Being bored isn’t always a bad thing. (Whining about it is, however.) Our culture glorifies busyness to the point that being bored is something to be avoided at all costs. It’s shameful or seen as a sign of laziness. Cell phones have made it worse. Now you can carry a thousand entertainments right in your pocket. You can carry your work with you at all times. There’s no excuse for being bored, so we feel like we must always be doing something, or at least look like we are.

Our brains are becoming addicted to this constant stimulation. Sometimes I fear that humans are losing the ability to simply be. If it gets too quiet, watch people reach for their phones. And studies have shown that if people can’t get to their phones (because the researchers took them away), their anxiety level spikes until the phone is returned. This isn’t a healthy way to live. While “just being” isn’t productive, it’s healthy. Everyone needs to turn off for a while.

If a lack of mindless entertainment or a social media dopamine fix sends you into an anxiety spiral, you’ve got to ask yourself what’s wrong in that scenario.

All boredom really means is that, at this moment in time, you have nothing pressing to attend to. Maybe you’re waiting for something or someone. Maybe you’ve done your work for the day and you don’t have to start another project. You have a choice: Find a way to alleviate the boredom if you really want something to do, or just cool out and embrace it.

Boredom statue

I encourage you to choose the latter every now and then. Not every moment has to be filled with work, entertainments, or distractions. Learning (or relearning) how to sit quietly with nothing but your own thoughts for company is a valuable practice. It doesn’t have to slip over into formal meditation, either. The next time you’re waiting for an appointment or in line, leave the phone in the car. Watch the people go by. Think your thoughts. Deal with your internal dialogue. Enjoy just being in that moment and see what happens.

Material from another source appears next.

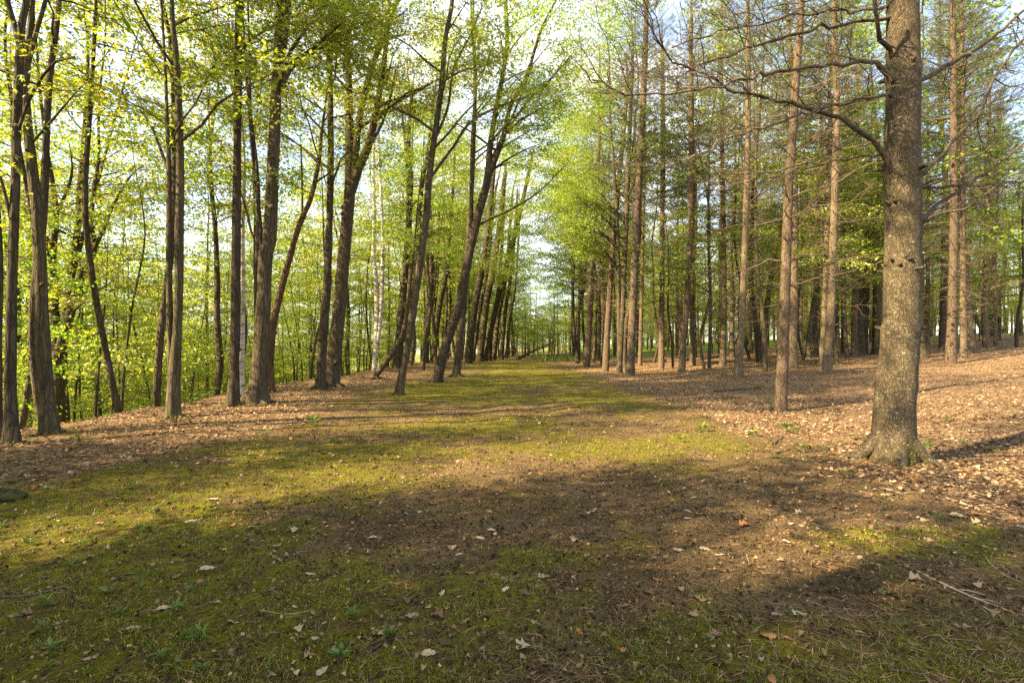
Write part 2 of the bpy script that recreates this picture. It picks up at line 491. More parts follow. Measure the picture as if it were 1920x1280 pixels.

I’ll tell you what happens to me…

My creativity spikes. I get ideas when I let my mind roam freely. Connections between things suddenly appear and I get those famous, “Aha!” moments. Story ideas pop out of nowhere. (If I’m going phone-free for the day, I make sure to carry a piece of paper and pen to capture these moments because I won’t remember them later.)

I’m also entertained. People watching is a lost art, but it’s fun. Just sit in the doctor’s office and watch what people do. Maybe someone is haranguing the receptionist, or having a really juicy cell phone conversation at full volume that you get the pleasure of overhearing. There may be a guy typing furiously on a laptop, leading you to make up a story in your head about what he’s typing. Environments filled with people are often far more interesting than any zoo.

I also feel better when I embrace boredom. Yes, it feels good to do anything other than think about troubling things, but sometimes you’ve just got to do it. As my best friend used to say, “You’ve got to deal with your shit.” Otherwise, your emotions and thoughts get all scrambled and blocked and tend to come out at inopportune times. Think the troubling things, deal with them, and put them behind you.

Of course, being bored is also a chance to think about positive things, too. You can daydream about your perfect house, mate, or job. Go on a mental vacation to your favorite resort. Remember happy times. All of this is bound to make you happier than another game of Candy Crush or lol’ing at someone’s Facebook drama.

It sounds blasphemous in this day and age, but try reconnecting with your own brain. You’ll probably be amazed at what happens when you think and dream instead of bombarding yourself with yet more inane social media or cat videos.